College students who graduated into the 2009 downturn faced a future for which no one had prepared them, drowning in overwhelming debt taken on for an education that couldn’t reliably get them a job. Journalist Noam Scheiber, who tells their story in Mutiny (FSG, Apr. 2026), spoke with PW about the technological advances and economic shifts that undermined the prospects of a generation. —LS

What made this generation so confident about their job prospects?

They were given the hardest sell about going to college, from parents, grandparents, even President Obama. That message about college guaranteeing success was aggressively transmitted to every altitude of society. Some charter schools used the motto “college begins in kindergarten”—the message was coming from the ground up and the top down. They dutifully did the most to prepare, more homework, more AP classes. Then they got to college, taking on enormous debt. Then the rug was pulled out from under them. The response was frustration, anger, and radicalization.

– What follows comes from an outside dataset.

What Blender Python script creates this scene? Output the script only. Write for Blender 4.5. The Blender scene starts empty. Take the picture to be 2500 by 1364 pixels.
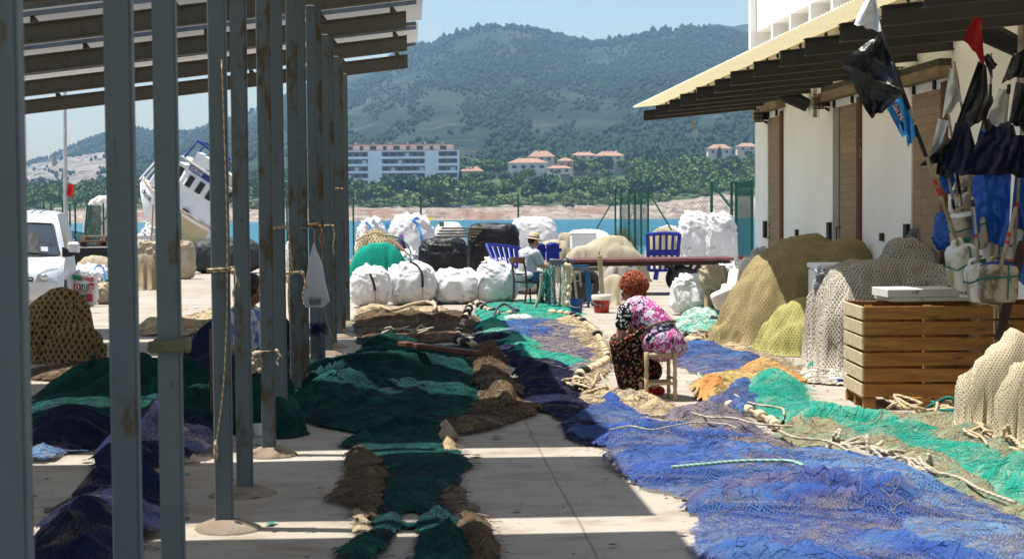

You write that these students have suffered “not just an economic setback, but a psychological one.” What does this mean?

I don’t want to suggest it was only college graduates that suffered during the Great Recession. It was traumatic for the whole country, and people without a college degree in some cases had an even tougher time. “Go to college and you’ll be set up for the rest of your life,” students were told. It really set them up for disappointment. The tectonic shift actually started around 2004 or 2005, when the tech bubble burst and changing tech led to more automation. You look at jobs that had been done by college-educated folks—accounting, marketing—the software got more sophisticated and so companies needed fewer humans. If you went to college in the ’80s and ’90s, higher education was a true investment and it paid off. So the students a few years younger observed this and thought a different future was coming.

Why are their degrees worth so much less?

Supply and demand. The “college wage premium” is how much more you make with a degree compared with if you only have a high school diploma. That premium took off in the 1980s and grew until about 2005 to 2010, when it flattened out at 75%. By 2015 to 2020, it not only flattened out, but declined. Wage growth is slowing down, demand is softening because of advances in software, and employers don’t feel they have to pay as much. They don’t need to hire as many people, and they have more applicants to choose from. The ones who don’t get hired get either less prestigious jobs in their field or end up in service jobs.

What can we expect next from this cohort?

The sociology and psychology of this generation has changed. Early in my journalism career, when I was a fact-checker and an assistant, I thought of myself in terms of my future career, my future profession. That was my identity. Now people think, I am a worker, not, I am a future professional. They think, My interests are at odds with the interests of my boss. Even if they’re making good money, their careers are precarious in a way they wouldn’t have been before: employers are laying off in mass numbers, using generative AI instead of humans. The sense of security is absent. Even doctors and software engineers see themselves as the working class.